Maybe if the passes went in front of the player & anywhere around chest height we'd have a chance of putting pace on the ball. Evans had to check his run a few times yesterday, maybe he times his runs all wrong, maybe no one in the team wants him to score. The forwards (in the 1st half) provided enough ball to win 3 games. That said I like what they're trying to do.
4

parks is colin nish,

29/11/2009 22:44:19

according to mr morrison in another article quote south africa "play the most negative rugby on the planet" and from the man who defended hadden to the end and suggested that dan parks should play this autumn.what rugby do you watch mr morrison.guiness prem is worse than paint drying I watched glasgow and edinburgh play on tv recently admittedly in bad conditions but again paint drying negative stuff.
can you expand on your theory of south africa being the most negative team.
having played for scotland you are respected but to call sa the most negative team in the world suggests you have other issues or you know nothing about rugby anymore.
oh sorry I here you get favours from the sru or will you deny that too.
5

YadaToo,

30/11/2009 13:26:41
Obviously you are a professional sports writer, so I'll defer to your greater knowledge Mr Morrison, but as far as I was lead to believe, almost all of the ELVs - far from being abandoned - were actually signed into full law. If I read things correctly, the only one that didn't make the grade was the one about the number of participants in a lineout.

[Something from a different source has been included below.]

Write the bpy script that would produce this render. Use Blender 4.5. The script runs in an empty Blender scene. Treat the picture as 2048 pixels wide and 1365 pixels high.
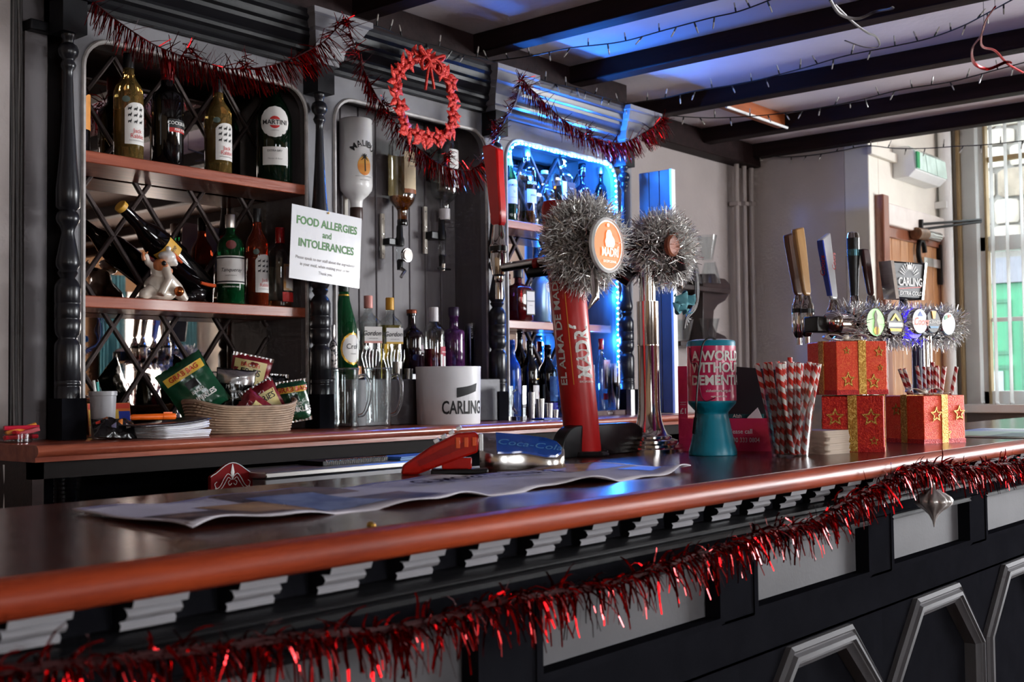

I guess that you could be referring to the variations in sanctions (free-kick versus penalty) for the more - shall we say - negative offences at the breakdown. Some suggested that option was a cheat's charter removing the disincentive that 3 points against your team represented. But that was probably us all thinking the worst of that angelic breed that is the back-row forward.

You point out that there were more tries than penalties in the Tri-Nations this year (under the ELVs). You don't claim that there were "more tries than last year" though. The fact that the referees were encouraged to think 'free-kick' rather than 'penalty' kind of makes "fewer penalties" a given, don't you think? That's where the stats really changed.

Frankly your article is pretty much sanctimonious nonsense, which is really not what we have come to expect from you. I'm afraid that ballinj has put more sense into his short comment than you have managed in your entire column.